## STATED GOAL
Examine the material below and count the lines that hold the word "scene". Report only the number.
• • • • •
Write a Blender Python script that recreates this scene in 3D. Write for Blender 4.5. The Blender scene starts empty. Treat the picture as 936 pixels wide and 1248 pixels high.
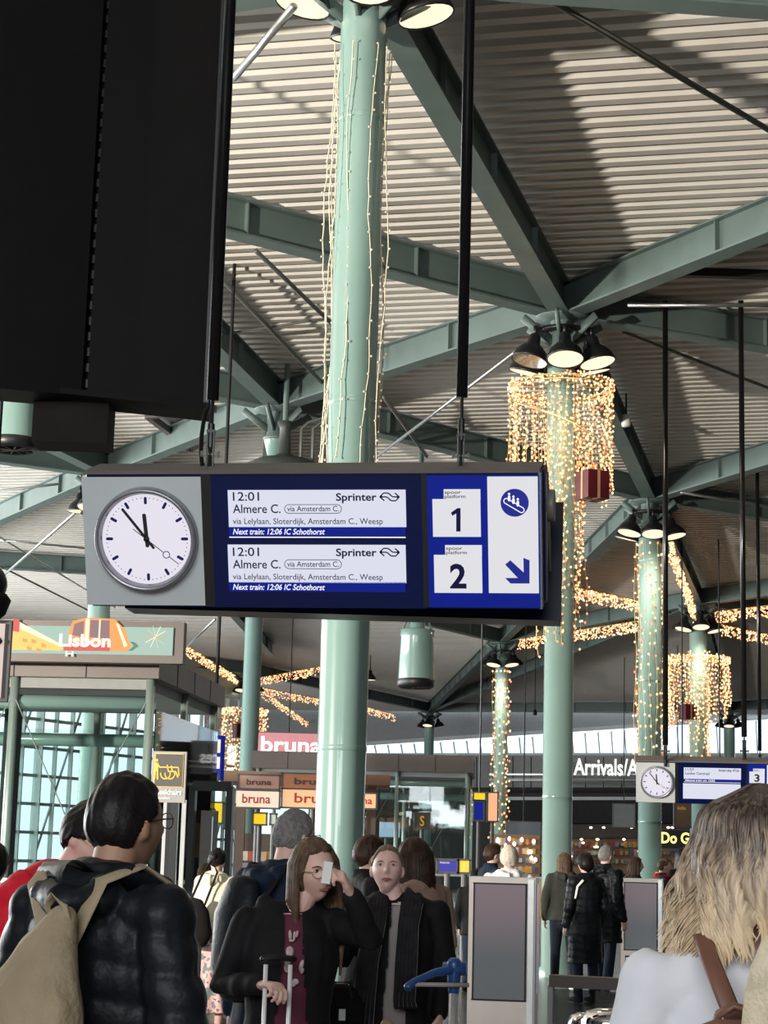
import bpy, math, random
from math import sin, cos, pi, radians, tan, sqrt
from mathutils import Vector, Matrix, noise
random.seed(7)
SC = bpy.context.scene
# ------------------------------------------------------------------ camera
FPX = 2300.0; PITCH = radians(10.37); ROLL = radians(1.55)
CAM = Vector((0, 0, 1.6))
Fw = Vector((0, cos(PITCH), sin(PITCH))); Up0 = Vector((0, -sin(PITCH), cos(PITCH))); Rt0 = Vector((1, 0, 0))
XC = Rt0*cos(ROLL) + Up0*sin(ROLL); YC = Up0*cos(ROLL) - Rt0*sin(ROLL)
cd = bpy.data.cameras.new('camera'); cam = bpy.data.objects.new('camera', cd); SC.collection.objects.link(cam)
cd.sensor_fit = 'VERTICAL'; cd.sensor_height = 24.0; cd.lens = FPX/1248*24.0; cd.clip_start = .05; cd.clip_end = 600
m = Matrix.Identity(4)
for i in range(3):
    m[i][0] = XC[i]; m[i][1] = YC[i]; m[i][2] = -Fw[i]; m[i][3] = CAM[i]
cam.matrix_world = m
SC.camera = cam
# ------------------------------------------------------------------ world, light, exposure
W = bpy.data.worlds.new('sky'); SC.world = W; W.use_nodes = True
bgn = W.node_tree.nodes['Background']; bgn.inputs[0].default_value = (.80, .92, 1.0, 1); bgn.inputs[1].default_value = 1.9
SC.view_settings.view_transform = 'Standard'; SC.view_settings.look = 'None'
SC.view_settings.exposure = 0.0; SC.view_settings.gamma = 1.0
SC.view_settings.use_curve_mapping = False
def lamp(name, kind, loc, target, energy, color, **k):
    l = bpy.data.lights.new(name, kind); l.energy = energy; l.color = color
    for a, b in k.items(): setattr(l, a, b)
    o = bpy.data.objects.new(name, l); SC.collection.objects.link(o); o.location = loc
    o.rotation_euler = (Vector(target)-Vector(loc)).to_track_quat('-Z', 'Y').to_euler()
    return o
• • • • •
## SOLVED EXERCISE
2